L’amore per il cinema, il grande legame coltivato negli anni, nonostante la bocciatura all’esame universitario. Ospite del Lecco Film Fest, Carlo Verdone ha rilasciato una lunga intervista ai microfoni del Corriere della Sera e ha ripercorso il rapporto ricco di amore con il padre Mario, scomparso nel 2009.
Verdone è intervenuto alla rassegna per parlare del film “Ordet-La parola” di Dreyer, un’opera lontana dal suo cinema ma che rappresenta una connessione emotiva con il padre: “Quel cinema non lo saprei fare, ma non vuol dire che non possa amarlo come spettatore. Massaggia il cervello con considerazioni profonde, è per un pubblico preparato. Erano film destinati all’insuccesso, Pabst morì nel dimenticatoio più assoluto”.
CARLO VERDONE E LA BOCCIATURA UNIVERSITARIA… DEL PADRE
Carlo Verdone è sempre stato un appassionato dei registi nordici e uno di loro, Pabst, è legato a un episodio a dir poco particolare della sua vita da studente universitario. Il padre del regista, infatti, insegnava cinema alla Facoltà di Magistero: “Mi chiese quello che non mi doveva chiedere: Dreyer. Non fu affatto generoso, facendomi fare una figuraccia tremenda. Ci rivediamo alla prossima sessione, mi congedò così”. Ma non è tutto. Verdone ha spiegato: “Alla vigilia l’avevo pregato di chiedermi di Fellini e del neorealismo. A casa, dopo l’esame, si fece una grande risata e mi disse, cosa avrebbero detto gli altri studenti se ti avessi protetto? La prossima volta preparati su Dreyer”. Mario aveva due anime, ha aggiunto: era autorevole ma aveva anche un’anima scherzosa e comica. Non poteva mancare un ricordo d’infanzia sugli ospiti d’eccezione: “Papà convocava me e mio fratello Luca e ci diceva: mi raccomando, tra poco suonano alla porta, salutate con educazione. Arrivavano Blasetti con gli occhiali neri; Lattuada con gli occhiali neri; Pasolini con gli occhiali neri; Germi”.

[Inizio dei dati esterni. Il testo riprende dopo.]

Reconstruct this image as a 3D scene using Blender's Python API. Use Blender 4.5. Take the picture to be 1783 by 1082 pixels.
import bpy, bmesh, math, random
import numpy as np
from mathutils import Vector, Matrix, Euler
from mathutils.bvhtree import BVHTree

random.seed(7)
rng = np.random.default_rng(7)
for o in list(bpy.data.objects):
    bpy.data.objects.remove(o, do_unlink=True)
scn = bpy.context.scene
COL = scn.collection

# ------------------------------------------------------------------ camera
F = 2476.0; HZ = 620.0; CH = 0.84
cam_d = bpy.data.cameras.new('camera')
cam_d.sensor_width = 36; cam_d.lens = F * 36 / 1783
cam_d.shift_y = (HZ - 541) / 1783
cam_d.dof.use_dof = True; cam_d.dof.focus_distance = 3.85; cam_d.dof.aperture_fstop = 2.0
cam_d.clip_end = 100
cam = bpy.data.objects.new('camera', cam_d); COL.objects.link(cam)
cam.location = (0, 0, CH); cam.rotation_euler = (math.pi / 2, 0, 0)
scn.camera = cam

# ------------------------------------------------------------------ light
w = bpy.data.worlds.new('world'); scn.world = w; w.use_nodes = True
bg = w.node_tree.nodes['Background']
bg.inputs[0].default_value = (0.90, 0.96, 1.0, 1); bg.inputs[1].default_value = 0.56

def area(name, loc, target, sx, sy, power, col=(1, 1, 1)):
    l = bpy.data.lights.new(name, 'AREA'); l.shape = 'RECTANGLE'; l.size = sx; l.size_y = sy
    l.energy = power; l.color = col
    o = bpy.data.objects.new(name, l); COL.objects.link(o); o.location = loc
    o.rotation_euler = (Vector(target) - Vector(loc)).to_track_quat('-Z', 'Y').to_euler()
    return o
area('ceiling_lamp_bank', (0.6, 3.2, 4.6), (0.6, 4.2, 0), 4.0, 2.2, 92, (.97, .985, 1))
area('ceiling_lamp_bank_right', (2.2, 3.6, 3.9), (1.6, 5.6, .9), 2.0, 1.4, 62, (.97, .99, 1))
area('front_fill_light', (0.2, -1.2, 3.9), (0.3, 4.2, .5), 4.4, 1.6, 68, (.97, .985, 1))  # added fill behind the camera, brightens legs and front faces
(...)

CARLO VERDONE: “MIO PADRE MI MANCA MOLTO”
Quello tra Carlo e il padre Mario è stato un rapporto ricco di amore, il regista ammette di sentire molto la sua assenza. Ciò che manca di più è il consiglio, ovvero “il suo essere punto di riferimento”. “L’altro giorno ho scritto la prefazione a un libro (Vita inquieta di un poeta) di Letizia Leonardi su un grande scrittore armeno, Yeghishe Charents, morto nel 1937. Mio padre era un grande cultore di quel popolo che ha avuto genocidi incredibili”, ha raccontato Verdone. Ma non è tutto. Il 71enne ha raccontato di aver allargato la mano verso il nulla, un gesto che faceva quando il padre c’era, “quando prendevo il ricevitore del telefono per leggergli un mio scritto, lui ascoltava e mi correggeva”: “Non trovavo il telefono. Mi sono detto, ma cosa stai facendo?”.